The contract did not provide any rate for this work. The defendant's objection was that the plaintiff should not have done this extra work unless a rate was agreed upon. This argument was based on clause 13 of the general conditions of the contract. After providing that the Engineer shall have power to alter the original specifications etc. of the work, and that the contractor shall be bound to carry out the work in accordance with the Engineer's instructions, the clause provided that "any additional work which the contractor may be directed to do in the manner aboded specified as part of the work shall be carried out by the contractor on the same conditions in all respects on which he agreed to do the main work, and at the rates as are specified in the schedule of Rates marked G H and I for the main work - ----And if the additional work includes any class of work for which no rate is provided in this contract, then such class of work shall be carried out at rates to be agree upon between the engineer and contractor in writing prior to the work being taken in hand". The objection to pay for the additional work so done on the instructions of the Engineer Incharge on account of the change of specification, on the ground that a rate had not been agreed upon before taking up the extra work is a kind of cussedness, of which probably a Government department alone is capable of.

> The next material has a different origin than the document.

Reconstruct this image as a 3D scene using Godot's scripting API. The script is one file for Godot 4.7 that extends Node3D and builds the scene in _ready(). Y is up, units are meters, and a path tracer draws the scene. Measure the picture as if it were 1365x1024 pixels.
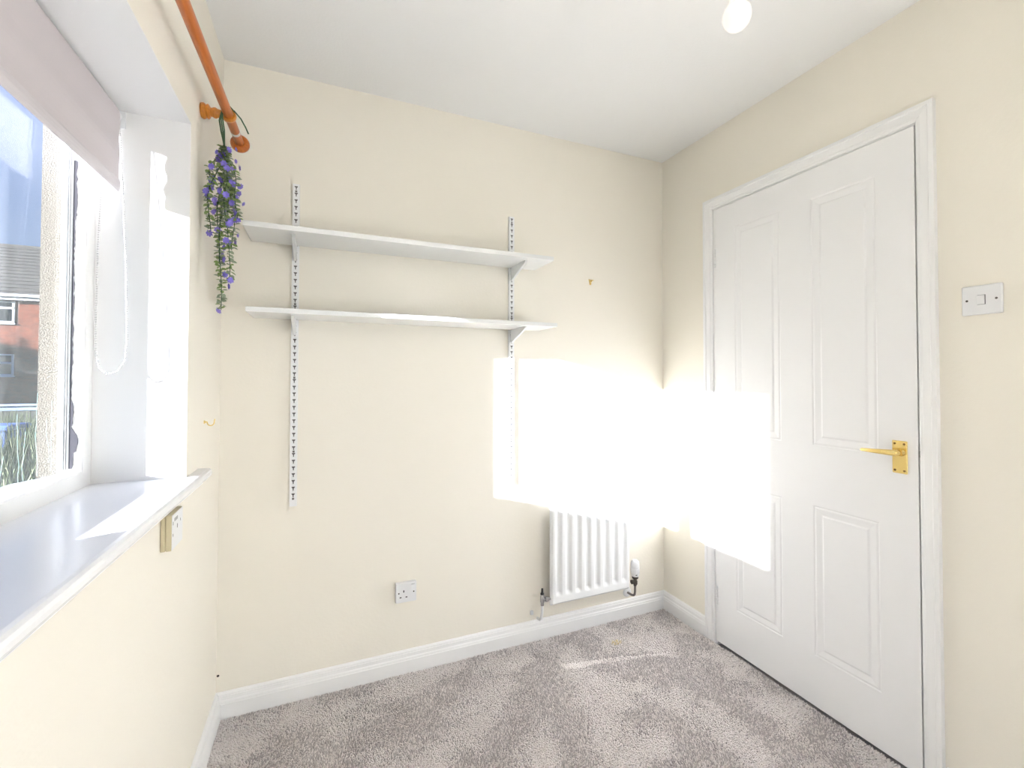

Having got the work done and having taken the benefit of it, the defendant could not have refused to pay for it at a reasonable rate. I find it impossible to accept the argument that the plaintiff was not entitled to payment because he should have not taken up the extra work until such time as its rate was agreed upon in writing by the Officers of the defendant State. The trial court has allowed only Rs. 130/- for this item of work and the lower appellate court has confirmed the same. I find no justification whatsoever for interfering with the decree for recovery of Rs. 130/- on account of this item. 13. In the result, the appeal fails and is dismissed with costs.